The shots were chosen to represent the old and new of Scarborough, things that have been lost and things that have changed, there is a repetition of movements present in a lot of shots which further emphasis a town in transition a constancy that fades/grows/retreats, much like the tide and the sea that the town is built around.

 

The sound work draws heavily on the album ‘Inventions for Radio: The Dreams’ by Delia Derbyshire and Barry Bermange – broadcast on the radio in 1964, it draws together recordings of people describing their dreams with electronic sounds representing the sensations. 

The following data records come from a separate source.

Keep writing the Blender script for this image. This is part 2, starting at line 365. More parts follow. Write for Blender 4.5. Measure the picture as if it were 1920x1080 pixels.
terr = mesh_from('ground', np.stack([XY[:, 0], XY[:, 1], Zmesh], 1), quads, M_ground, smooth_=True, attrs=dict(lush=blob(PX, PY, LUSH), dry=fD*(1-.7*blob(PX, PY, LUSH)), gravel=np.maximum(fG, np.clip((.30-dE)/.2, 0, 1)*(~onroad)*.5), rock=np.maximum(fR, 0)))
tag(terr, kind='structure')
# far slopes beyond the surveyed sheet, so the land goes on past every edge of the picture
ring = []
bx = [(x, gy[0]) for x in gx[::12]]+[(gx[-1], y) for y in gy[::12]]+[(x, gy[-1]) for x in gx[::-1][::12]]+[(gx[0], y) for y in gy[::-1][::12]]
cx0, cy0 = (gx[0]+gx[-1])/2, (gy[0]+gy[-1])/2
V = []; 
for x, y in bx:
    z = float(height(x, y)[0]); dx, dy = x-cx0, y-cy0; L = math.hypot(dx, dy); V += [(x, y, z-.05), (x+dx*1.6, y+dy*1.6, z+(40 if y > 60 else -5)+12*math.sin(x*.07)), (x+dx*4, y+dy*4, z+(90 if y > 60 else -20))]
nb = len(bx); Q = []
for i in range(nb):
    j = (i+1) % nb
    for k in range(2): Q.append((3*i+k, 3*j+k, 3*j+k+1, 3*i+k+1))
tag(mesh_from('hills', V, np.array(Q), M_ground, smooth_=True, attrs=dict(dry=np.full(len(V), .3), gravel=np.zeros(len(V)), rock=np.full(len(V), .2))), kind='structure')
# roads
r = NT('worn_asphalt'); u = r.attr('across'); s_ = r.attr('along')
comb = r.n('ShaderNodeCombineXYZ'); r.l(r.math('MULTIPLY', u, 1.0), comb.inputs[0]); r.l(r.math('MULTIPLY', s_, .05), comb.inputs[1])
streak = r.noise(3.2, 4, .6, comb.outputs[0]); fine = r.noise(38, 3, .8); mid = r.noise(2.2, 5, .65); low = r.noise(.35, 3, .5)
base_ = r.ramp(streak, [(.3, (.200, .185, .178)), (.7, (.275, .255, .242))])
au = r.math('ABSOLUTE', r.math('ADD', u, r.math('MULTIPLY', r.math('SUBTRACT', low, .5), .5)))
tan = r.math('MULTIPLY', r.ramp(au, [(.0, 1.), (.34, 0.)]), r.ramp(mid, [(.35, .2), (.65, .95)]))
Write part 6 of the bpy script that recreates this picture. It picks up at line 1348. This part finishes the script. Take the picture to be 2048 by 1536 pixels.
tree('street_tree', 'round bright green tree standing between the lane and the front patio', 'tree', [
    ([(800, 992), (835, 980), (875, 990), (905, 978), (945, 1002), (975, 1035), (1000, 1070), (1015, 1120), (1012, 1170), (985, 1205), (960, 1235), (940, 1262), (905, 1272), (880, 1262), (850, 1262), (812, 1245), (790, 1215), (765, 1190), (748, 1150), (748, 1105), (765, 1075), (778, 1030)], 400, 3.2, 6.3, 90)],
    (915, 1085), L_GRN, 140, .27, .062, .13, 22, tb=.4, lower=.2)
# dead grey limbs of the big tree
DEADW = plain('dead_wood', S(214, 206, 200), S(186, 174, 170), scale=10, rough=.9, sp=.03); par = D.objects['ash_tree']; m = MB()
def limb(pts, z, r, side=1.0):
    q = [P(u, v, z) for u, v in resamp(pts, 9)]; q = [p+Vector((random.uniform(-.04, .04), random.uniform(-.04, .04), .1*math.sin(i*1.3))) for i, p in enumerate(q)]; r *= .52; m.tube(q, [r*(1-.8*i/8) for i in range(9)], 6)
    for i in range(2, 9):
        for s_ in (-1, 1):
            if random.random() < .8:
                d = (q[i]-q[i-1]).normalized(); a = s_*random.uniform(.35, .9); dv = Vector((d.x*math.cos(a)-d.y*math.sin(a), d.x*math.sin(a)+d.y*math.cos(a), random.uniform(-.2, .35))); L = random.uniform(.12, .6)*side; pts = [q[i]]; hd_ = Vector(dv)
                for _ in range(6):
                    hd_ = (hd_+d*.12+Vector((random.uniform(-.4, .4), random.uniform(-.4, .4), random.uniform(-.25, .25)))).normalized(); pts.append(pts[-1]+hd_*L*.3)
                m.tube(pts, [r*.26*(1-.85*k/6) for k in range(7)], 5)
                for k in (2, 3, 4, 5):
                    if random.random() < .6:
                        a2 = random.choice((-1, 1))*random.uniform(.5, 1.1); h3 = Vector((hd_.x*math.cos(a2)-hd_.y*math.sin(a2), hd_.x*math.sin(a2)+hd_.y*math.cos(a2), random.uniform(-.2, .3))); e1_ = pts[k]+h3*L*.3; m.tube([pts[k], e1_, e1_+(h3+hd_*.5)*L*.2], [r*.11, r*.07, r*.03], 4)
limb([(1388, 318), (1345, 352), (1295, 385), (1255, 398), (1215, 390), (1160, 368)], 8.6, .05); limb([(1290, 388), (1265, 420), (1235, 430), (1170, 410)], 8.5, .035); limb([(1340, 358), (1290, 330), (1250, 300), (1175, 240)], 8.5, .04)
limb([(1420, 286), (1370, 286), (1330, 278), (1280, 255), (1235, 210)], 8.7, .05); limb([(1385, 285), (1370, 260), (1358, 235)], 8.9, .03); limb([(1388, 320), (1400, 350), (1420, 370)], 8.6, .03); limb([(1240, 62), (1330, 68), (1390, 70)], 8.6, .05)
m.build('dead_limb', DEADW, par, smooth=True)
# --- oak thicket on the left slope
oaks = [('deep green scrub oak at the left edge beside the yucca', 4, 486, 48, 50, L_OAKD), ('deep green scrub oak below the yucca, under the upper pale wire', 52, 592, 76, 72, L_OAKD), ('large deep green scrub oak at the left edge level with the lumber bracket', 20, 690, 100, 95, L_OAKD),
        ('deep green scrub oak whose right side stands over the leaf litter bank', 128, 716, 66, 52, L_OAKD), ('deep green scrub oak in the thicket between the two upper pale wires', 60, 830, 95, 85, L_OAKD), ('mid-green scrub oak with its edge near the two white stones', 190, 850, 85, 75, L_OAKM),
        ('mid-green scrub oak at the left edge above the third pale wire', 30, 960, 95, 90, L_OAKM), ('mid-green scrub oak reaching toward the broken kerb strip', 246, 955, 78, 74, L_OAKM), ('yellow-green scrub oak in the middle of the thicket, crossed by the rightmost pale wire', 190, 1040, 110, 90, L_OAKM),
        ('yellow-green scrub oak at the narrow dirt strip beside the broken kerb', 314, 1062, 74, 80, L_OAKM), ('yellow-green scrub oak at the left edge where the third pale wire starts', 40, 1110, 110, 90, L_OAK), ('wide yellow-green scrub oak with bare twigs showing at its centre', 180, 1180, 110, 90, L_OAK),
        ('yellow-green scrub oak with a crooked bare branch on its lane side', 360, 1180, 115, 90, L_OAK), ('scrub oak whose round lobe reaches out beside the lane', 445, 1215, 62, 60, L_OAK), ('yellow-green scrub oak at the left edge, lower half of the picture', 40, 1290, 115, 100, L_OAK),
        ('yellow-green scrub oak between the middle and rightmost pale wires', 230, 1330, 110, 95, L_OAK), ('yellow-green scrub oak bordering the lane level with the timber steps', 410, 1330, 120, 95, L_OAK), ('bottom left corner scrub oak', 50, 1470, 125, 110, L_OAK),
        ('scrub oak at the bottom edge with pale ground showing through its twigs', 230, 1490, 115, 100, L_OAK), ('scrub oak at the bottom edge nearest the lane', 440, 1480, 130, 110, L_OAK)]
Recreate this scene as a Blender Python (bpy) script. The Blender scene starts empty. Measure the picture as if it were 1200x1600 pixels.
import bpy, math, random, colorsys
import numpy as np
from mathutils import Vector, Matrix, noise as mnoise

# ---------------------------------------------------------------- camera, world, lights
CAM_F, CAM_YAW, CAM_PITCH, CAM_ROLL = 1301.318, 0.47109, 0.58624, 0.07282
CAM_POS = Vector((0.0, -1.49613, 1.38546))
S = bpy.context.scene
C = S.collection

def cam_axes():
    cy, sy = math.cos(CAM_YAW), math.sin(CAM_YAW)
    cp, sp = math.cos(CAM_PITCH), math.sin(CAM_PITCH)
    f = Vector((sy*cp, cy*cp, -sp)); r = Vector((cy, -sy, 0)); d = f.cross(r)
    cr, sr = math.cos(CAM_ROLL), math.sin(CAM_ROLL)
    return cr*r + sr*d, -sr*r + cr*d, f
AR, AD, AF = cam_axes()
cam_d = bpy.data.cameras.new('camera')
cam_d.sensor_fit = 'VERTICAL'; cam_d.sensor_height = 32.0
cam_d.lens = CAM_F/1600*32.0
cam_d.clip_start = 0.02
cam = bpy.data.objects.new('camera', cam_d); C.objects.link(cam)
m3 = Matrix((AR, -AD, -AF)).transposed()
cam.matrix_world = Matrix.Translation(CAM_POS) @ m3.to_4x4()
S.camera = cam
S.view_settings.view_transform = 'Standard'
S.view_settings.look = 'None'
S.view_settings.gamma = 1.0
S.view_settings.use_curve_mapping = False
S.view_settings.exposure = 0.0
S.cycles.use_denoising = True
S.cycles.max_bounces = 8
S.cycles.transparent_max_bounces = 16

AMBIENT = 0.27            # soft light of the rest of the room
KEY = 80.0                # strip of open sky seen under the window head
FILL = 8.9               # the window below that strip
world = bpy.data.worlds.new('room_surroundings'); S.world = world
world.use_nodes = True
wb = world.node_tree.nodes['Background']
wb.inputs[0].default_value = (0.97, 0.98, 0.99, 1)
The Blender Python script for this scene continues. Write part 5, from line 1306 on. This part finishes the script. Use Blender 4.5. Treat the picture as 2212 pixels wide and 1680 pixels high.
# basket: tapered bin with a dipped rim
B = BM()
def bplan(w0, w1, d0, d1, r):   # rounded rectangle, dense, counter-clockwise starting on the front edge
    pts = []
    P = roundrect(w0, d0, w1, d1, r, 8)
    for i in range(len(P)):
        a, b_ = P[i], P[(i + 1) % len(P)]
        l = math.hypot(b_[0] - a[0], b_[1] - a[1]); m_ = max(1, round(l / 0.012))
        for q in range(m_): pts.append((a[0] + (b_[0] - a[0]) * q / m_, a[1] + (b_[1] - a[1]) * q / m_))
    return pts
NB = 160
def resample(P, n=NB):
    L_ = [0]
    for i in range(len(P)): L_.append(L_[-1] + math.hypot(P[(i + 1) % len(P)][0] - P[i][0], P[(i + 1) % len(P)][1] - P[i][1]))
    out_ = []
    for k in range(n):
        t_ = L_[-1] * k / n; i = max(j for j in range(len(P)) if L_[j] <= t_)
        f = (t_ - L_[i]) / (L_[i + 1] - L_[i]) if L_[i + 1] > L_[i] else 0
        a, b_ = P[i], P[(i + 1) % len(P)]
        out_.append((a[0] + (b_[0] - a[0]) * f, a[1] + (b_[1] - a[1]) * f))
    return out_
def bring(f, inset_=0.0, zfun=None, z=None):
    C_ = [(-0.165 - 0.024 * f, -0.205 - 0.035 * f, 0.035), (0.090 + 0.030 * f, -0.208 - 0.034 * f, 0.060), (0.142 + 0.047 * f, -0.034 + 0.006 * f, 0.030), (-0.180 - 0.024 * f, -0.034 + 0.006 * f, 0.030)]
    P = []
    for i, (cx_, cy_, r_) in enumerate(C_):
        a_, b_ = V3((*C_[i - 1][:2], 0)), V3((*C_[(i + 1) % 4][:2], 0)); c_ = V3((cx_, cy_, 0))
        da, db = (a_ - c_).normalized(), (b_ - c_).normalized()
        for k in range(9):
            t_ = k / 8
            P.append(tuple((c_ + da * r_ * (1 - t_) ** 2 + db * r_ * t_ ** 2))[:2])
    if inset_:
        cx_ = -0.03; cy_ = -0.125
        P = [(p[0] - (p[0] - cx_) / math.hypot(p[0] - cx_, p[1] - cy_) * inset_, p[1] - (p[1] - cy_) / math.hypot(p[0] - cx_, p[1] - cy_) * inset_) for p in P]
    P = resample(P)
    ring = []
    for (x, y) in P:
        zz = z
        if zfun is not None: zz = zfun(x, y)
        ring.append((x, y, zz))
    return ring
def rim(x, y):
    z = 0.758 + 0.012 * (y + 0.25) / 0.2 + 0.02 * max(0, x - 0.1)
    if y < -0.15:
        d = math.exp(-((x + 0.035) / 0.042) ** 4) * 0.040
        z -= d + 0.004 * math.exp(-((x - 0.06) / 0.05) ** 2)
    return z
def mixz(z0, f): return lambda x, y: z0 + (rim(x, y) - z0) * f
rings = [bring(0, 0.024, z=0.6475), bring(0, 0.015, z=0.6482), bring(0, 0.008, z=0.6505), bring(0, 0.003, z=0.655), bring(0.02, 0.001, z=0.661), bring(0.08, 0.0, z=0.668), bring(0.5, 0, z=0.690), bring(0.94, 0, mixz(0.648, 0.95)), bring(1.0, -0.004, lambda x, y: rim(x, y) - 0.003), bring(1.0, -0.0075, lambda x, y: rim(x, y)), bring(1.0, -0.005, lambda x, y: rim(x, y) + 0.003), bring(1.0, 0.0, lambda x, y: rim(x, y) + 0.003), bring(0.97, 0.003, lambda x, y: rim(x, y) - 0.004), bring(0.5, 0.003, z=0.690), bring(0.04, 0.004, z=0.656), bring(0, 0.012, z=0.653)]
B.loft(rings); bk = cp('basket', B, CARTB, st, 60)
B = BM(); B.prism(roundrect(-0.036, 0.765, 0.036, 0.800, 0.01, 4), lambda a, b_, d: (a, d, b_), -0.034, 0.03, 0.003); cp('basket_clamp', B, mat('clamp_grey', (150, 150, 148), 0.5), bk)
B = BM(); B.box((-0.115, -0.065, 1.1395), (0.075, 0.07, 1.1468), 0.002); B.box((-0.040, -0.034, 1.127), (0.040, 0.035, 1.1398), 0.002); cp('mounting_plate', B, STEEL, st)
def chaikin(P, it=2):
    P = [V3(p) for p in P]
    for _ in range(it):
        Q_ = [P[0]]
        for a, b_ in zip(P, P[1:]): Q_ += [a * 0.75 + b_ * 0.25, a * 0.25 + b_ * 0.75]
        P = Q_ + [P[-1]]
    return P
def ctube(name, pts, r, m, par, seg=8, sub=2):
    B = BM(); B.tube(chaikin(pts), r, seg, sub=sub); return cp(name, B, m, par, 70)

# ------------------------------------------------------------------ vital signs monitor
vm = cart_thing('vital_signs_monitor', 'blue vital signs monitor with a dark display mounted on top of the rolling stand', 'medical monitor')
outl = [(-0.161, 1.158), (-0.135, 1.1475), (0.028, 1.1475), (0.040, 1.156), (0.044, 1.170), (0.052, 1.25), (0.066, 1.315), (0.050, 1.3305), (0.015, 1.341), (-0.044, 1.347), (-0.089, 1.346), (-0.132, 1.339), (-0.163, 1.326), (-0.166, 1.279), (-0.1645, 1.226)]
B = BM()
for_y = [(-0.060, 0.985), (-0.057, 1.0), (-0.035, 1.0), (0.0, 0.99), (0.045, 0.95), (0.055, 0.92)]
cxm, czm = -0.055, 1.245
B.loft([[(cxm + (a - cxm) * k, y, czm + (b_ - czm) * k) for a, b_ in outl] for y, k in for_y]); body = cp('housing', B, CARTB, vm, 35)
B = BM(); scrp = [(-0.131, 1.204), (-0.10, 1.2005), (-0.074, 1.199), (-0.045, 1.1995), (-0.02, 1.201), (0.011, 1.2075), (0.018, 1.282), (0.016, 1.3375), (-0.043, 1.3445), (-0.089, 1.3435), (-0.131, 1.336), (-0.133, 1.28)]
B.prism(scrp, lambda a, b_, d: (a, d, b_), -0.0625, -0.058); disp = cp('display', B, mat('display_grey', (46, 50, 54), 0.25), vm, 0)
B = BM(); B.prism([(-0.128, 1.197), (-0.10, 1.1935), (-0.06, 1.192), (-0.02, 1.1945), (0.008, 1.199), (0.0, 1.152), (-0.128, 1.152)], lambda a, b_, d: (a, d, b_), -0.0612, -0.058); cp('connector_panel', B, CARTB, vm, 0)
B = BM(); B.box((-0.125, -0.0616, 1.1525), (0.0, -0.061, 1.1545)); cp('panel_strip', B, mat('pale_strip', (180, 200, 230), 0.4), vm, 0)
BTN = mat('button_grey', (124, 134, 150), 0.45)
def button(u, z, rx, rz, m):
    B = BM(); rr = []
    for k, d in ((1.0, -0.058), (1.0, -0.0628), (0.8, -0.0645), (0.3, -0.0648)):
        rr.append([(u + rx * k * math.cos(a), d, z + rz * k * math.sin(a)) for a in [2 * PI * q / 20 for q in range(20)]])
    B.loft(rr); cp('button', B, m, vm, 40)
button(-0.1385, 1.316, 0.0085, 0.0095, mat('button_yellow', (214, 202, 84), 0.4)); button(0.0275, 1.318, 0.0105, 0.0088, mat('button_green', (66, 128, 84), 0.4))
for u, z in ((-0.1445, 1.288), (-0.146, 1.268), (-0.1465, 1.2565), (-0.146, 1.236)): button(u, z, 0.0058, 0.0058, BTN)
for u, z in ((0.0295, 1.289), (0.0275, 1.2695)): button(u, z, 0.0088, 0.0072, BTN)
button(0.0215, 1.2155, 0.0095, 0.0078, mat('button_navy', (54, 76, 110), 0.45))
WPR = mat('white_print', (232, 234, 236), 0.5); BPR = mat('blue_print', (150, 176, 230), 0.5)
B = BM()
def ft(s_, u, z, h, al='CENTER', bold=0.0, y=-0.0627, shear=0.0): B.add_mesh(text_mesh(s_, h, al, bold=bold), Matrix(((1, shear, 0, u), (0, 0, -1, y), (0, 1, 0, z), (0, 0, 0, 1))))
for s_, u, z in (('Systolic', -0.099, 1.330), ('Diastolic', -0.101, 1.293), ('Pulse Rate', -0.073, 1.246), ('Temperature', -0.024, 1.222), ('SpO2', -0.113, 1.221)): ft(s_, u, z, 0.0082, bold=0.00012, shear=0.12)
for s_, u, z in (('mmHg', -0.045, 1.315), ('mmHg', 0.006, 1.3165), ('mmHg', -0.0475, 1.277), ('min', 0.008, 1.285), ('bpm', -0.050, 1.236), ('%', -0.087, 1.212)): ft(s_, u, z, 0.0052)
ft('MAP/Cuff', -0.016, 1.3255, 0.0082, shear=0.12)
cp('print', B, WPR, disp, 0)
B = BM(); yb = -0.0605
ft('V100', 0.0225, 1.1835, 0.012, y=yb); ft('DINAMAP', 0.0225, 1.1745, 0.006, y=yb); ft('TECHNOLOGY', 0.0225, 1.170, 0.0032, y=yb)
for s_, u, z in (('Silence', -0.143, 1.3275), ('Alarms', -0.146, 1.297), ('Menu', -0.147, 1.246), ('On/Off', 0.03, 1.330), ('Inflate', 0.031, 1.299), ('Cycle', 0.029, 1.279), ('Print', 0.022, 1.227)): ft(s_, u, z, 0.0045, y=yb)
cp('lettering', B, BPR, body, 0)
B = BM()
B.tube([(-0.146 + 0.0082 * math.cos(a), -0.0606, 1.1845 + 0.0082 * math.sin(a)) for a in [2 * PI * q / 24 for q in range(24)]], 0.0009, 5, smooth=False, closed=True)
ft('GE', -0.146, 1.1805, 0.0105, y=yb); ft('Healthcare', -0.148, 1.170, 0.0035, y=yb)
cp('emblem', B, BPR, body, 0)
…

This project was shown as part of 'Shifting Sands,' Scarborough, Jan 2020.

Dear...

I have been thinking and working on the themes of memory and the personal archive recently and how things are recorded, 're'presented or even forgotten.

I was interested in the way postcards offer a form or memory made physical. Image, text and object intertwine to bring a new narrative, half remember, half imagined, half forgotten.

Susan Stewart comments how 'It is not a narrative of the object, it is a narrative of the possessor. ' The postcard is symbolic of this, it becomes reinvented with each 'possessor, ' a fanciful purchase for the image, or a connection to the place depicted.

Mixed media, collage, 2020

Capturing Whales

collage, 2018

Postcards of collages. The series of collages was created using leaflets advertising whale watching trips, collected whilst on a research visit to Iceland. Whale watching is an interesting trade, which although has codes of practices and often plays a part in protecting species, also creates an aura

around whales, and tourists become fascinated with a desire to capture them.

 

Invading natural habitats and pointing hundreds of cameras as they move through the seas. These collages subvert the typical whale watching imagery, and are displayed as postcards, to further perpetuate the notion

of a souvenir and the tourist experience. The postcards are available to take away.

Displayed as part of 'Here be Whales' 2018 exhibition, Left Bank Leeds and Hull Maritime Museum. Also featured in exhibition catalogue 'Whale Encounters'.